USD/JPY is retracing toward 143.50 during Tuesday's Asian session after hitting recent highs. Japan’s mixed economic data and the Bank of Japan's hawkish tone on potential rate hikes have bolstered the Yen, leading to a slight decline in the pair, despite a stable U.S. Dollar and varied market sentiment.

Shigeru Ishiba has highlighted that monetary policy should stay accommodative, reflecting Japan's current economic conditions. Investors are eagerly awaiting insights from the BoJ's Summary of Opinions from the September 20 meeting, seeking clues on future rate adjustments. The BoJ kept interest rates between 0.1% and 0.25%, reaffirming their data-dependent approach.

Meanwhile, the U.S. Dollar has experienced a mild recovery, with the U.S. Dollar Index climbing toward 100.50, ahead of a speech by Federal Reserve Chair Jerome Powell at 17:00 GMT. Market participants are looking for Powell’s insights on the Fed’s interest rate trajectory, with expectations for an additional 75 basis point reduction, including 50 basis points likely in November and December. The Fed initiated its rate-cut cycle on September 18, with an aggressive 50 basis point cut.

Technical Analysis: 

Despite recent gains pushing USD/JPY above the Tenkan-Sen (143.46) and Kijun-Sen (143.39) levels, the pair maintains a bearish outlook. The price is still trading below the 200-day moving average and the Ichimoku Cloud, suggesting that selling pressure remains dominant.

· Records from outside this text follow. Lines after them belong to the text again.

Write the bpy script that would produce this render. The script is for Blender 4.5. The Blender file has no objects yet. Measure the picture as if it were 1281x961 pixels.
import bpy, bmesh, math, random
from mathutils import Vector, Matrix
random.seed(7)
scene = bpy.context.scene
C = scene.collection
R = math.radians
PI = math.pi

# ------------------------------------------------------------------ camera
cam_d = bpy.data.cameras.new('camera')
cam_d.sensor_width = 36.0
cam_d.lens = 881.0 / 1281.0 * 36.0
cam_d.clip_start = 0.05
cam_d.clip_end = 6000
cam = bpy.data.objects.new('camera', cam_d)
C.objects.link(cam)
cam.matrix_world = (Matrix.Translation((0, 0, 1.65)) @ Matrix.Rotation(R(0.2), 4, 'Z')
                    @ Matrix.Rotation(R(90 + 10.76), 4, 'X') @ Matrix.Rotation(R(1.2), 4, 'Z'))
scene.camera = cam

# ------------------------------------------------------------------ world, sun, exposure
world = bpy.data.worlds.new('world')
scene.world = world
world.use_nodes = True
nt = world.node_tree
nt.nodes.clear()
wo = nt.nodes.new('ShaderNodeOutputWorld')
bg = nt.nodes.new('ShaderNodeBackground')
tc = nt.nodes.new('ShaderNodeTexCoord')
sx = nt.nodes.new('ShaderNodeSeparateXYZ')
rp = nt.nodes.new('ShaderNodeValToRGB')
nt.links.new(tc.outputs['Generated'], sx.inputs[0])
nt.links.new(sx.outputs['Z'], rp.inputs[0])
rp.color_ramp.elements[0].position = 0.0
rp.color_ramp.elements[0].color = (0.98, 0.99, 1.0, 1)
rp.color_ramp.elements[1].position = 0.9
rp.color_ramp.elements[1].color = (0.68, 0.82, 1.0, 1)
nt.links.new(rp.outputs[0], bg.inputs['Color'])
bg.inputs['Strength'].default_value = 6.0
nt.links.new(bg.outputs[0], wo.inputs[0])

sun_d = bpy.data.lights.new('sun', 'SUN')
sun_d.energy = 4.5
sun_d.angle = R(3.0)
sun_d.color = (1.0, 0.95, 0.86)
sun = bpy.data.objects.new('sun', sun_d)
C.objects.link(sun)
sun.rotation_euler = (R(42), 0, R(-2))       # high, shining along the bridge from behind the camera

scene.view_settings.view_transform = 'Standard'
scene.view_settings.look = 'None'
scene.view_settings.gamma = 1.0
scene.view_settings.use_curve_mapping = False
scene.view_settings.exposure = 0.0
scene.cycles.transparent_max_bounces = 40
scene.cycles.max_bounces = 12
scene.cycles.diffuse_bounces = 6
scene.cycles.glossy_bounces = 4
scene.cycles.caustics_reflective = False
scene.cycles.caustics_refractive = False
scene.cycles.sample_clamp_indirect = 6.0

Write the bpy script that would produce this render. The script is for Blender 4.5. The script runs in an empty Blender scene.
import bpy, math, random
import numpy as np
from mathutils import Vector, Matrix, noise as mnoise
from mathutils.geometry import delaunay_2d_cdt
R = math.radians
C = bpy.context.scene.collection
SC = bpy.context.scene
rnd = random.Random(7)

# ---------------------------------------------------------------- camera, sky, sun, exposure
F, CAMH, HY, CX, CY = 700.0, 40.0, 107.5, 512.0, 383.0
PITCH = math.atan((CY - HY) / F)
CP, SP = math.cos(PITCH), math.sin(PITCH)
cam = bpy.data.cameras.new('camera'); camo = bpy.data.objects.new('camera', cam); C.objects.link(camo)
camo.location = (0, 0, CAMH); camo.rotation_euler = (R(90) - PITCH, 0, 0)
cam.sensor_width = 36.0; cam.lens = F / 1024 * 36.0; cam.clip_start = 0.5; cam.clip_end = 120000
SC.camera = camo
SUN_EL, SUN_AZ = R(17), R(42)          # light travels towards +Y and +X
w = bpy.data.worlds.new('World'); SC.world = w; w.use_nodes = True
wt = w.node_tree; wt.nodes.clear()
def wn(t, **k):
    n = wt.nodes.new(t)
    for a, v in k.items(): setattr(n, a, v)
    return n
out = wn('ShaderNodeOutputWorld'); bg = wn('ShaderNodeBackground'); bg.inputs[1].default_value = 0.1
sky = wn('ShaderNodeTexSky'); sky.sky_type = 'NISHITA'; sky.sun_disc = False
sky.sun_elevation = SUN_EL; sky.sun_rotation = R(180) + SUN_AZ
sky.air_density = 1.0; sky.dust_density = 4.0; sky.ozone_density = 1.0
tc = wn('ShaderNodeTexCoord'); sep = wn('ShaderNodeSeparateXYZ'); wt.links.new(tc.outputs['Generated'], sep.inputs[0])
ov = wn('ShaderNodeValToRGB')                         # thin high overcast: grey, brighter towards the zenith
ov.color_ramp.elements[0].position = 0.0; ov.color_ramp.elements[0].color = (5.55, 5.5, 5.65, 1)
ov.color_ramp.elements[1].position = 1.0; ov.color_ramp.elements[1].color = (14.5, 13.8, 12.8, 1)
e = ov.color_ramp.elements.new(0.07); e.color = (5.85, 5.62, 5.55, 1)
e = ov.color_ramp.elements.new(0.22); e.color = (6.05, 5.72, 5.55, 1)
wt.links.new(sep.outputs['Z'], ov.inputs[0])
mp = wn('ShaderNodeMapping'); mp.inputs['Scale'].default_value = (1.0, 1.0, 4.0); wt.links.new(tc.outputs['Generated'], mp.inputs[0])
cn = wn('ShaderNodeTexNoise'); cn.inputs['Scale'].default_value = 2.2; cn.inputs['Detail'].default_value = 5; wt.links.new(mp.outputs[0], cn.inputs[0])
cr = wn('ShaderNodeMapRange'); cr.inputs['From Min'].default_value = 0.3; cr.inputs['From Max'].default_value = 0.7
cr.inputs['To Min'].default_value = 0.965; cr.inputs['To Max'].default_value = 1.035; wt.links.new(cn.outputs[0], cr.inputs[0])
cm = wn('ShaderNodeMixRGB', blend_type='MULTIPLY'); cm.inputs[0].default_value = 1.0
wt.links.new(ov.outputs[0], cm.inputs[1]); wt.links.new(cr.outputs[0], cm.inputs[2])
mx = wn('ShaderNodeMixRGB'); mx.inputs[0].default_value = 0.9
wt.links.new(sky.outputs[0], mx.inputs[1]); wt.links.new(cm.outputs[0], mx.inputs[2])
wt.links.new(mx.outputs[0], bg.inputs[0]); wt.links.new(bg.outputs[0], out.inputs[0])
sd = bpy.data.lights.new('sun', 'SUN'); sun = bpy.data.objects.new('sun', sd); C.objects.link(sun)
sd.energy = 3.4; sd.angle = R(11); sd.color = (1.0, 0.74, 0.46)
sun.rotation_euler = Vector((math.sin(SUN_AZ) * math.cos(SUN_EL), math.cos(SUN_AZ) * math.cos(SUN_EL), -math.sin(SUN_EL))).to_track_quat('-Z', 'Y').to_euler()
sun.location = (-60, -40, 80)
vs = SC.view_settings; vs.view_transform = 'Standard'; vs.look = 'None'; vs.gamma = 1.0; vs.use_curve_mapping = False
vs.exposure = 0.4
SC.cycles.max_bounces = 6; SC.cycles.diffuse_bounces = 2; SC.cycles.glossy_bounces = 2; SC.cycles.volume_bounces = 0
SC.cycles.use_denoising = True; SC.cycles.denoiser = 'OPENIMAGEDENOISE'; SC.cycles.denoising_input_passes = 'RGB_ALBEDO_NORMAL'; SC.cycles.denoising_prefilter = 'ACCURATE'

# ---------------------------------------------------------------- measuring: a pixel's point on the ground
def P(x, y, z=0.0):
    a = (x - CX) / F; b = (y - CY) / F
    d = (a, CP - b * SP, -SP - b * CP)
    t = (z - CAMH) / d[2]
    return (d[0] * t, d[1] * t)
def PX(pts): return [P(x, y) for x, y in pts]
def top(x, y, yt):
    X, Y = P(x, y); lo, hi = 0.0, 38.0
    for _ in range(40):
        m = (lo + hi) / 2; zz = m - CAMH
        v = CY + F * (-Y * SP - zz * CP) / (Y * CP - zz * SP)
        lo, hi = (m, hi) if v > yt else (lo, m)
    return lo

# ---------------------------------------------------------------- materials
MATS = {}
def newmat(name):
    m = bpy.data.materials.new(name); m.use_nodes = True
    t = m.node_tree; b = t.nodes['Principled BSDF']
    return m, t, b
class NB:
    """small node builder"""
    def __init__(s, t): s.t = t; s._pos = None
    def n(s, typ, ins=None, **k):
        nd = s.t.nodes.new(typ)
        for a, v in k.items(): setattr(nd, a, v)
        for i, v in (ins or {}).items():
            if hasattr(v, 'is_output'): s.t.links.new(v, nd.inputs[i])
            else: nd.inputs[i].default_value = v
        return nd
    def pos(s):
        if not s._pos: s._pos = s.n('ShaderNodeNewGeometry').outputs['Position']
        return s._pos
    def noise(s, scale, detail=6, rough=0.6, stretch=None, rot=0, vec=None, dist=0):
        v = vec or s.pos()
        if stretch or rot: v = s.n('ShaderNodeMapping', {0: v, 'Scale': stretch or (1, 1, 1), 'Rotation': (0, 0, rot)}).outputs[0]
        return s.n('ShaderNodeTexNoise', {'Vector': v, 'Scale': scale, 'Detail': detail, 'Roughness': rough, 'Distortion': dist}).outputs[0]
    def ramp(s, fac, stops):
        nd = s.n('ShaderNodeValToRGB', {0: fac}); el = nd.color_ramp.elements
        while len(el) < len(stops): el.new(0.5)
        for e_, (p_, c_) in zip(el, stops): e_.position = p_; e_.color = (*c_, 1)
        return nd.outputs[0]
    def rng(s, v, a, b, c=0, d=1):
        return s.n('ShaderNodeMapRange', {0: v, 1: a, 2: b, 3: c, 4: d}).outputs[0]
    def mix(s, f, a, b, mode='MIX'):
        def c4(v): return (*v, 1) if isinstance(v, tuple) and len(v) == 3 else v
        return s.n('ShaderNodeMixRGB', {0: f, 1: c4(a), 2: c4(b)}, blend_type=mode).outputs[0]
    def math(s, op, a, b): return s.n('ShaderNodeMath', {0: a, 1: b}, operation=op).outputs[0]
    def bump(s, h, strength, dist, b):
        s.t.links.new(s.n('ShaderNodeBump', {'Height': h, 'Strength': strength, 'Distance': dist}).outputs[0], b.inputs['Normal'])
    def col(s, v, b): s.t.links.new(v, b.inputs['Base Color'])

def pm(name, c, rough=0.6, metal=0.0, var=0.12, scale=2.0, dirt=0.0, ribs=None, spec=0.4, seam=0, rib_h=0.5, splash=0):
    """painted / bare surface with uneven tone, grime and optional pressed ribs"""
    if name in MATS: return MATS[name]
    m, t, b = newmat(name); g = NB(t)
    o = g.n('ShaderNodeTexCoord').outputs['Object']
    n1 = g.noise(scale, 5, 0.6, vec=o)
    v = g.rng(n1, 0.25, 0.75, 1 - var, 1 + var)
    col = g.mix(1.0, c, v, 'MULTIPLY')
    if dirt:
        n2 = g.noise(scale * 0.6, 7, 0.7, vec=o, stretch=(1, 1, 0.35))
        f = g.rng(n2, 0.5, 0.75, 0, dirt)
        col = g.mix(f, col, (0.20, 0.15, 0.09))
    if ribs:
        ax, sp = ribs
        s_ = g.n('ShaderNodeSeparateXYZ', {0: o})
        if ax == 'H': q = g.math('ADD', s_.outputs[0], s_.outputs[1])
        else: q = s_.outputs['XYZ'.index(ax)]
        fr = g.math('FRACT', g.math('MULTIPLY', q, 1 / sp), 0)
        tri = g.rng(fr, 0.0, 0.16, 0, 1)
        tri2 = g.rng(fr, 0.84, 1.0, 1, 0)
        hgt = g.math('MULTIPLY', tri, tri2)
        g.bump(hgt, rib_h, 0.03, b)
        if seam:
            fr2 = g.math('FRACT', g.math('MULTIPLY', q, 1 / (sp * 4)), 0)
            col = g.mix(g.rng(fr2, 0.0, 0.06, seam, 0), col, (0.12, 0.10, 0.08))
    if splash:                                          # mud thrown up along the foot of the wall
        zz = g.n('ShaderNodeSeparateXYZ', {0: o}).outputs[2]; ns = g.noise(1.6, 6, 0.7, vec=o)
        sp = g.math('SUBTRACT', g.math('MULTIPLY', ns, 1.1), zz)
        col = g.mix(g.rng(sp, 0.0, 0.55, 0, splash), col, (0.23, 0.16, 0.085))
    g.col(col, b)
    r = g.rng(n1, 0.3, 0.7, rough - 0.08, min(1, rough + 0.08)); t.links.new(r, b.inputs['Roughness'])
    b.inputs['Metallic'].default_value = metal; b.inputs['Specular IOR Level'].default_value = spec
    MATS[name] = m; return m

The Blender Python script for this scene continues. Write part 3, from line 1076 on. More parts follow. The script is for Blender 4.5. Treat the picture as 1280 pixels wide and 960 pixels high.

The Relative Strength Index indicates some buying momentum, but key resistance levels need to be broken for a sustained upward move. Should USD/JPY break above 144.00, the next target would be 145.00, followed by the 50-day moving average at 145.92, with a potential halt near the Kumo bottom at 148.00-148.20.

Conversely, if the pair fails to surpass 144.00, it could retreat to the Tenkan-Sen at 143.46, then the Kijun-Sen at 143.39, and possibly the 143.00 level.